Take the lines from the one bearing "('dark bush under" to the one bearing "('dark thicket further", inclusive, and reproduce them exactly; include no other line.
───── DATA ─────
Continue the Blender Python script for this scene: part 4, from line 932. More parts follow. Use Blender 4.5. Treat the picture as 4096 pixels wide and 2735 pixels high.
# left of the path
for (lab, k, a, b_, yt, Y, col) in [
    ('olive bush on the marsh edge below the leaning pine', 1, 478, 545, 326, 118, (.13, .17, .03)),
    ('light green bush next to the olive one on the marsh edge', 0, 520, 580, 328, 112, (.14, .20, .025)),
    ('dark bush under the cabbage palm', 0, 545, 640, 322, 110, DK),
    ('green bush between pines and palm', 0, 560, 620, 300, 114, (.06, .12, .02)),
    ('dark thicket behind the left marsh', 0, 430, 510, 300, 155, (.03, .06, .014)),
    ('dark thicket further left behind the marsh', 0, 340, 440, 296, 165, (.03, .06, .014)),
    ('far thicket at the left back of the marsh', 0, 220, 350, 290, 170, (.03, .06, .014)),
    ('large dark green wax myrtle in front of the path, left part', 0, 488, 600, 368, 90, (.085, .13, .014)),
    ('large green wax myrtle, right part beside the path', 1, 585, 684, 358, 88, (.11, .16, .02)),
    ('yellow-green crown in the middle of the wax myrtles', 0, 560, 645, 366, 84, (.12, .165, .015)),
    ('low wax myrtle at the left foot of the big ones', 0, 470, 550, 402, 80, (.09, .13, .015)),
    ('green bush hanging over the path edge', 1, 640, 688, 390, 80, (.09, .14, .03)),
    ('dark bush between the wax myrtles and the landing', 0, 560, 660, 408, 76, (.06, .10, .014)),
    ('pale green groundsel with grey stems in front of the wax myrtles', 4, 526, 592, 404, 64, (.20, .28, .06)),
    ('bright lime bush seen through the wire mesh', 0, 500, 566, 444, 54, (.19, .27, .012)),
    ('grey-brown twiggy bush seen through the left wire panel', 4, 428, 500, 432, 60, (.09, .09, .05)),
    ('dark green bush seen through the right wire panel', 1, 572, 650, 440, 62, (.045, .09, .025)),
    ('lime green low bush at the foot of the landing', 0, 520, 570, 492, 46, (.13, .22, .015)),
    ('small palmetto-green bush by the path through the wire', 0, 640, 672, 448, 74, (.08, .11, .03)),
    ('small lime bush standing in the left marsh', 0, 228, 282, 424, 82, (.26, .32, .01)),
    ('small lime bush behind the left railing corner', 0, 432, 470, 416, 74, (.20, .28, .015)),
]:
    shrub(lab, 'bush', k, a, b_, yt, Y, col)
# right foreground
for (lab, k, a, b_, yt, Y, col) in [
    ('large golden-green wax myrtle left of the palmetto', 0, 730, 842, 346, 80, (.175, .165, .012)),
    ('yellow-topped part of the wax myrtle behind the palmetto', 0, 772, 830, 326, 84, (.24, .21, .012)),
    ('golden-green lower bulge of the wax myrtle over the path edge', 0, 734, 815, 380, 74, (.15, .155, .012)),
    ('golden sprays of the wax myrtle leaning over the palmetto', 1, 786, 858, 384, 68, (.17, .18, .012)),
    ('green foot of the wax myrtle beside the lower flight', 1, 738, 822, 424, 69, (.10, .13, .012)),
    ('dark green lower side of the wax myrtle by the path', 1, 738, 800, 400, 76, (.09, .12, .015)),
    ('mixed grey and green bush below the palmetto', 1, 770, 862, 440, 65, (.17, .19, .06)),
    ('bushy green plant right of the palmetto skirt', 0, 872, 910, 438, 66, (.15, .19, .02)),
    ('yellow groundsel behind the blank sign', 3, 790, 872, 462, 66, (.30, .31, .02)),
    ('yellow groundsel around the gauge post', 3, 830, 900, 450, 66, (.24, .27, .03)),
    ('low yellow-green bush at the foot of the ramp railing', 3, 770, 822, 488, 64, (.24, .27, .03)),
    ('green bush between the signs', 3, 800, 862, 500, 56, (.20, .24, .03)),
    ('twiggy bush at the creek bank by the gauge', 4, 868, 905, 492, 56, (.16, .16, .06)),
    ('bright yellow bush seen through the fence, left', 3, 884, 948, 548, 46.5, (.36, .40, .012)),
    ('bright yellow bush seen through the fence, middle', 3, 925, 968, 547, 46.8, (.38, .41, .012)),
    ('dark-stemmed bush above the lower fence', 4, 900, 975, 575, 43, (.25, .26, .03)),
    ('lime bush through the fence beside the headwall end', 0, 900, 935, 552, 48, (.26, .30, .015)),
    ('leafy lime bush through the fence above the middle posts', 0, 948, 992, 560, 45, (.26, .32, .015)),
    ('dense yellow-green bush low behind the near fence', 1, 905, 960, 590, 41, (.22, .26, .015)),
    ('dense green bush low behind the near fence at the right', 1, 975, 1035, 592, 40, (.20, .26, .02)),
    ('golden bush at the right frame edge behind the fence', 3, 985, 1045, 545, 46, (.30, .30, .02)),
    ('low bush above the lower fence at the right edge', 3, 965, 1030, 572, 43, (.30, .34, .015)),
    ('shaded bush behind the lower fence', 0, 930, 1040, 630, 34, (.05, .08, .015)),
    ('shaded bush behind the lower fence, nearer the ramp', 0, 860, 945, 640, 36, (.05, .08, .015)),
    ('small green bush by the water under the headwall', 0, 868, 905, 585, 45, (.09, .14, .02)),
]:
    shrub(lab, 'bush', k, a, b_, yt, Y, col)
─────
SOLUTION FOR THIS EXERCISE =>
    ('dark bush under the cabbage palm', 0, 545, 640, 322, 110, DK),
    ('green bush between pines and palm', 0, 560, 620, 300, 114, (.06, .12, .02)),
    ('dark thicket behind the left marsh', 0, 430, 510, 300, 155, (.03, .06, .014)),
    ('dark thicket further left behind the marsh', 0, 340, 440, 296, 165, (.03, .06, .014)),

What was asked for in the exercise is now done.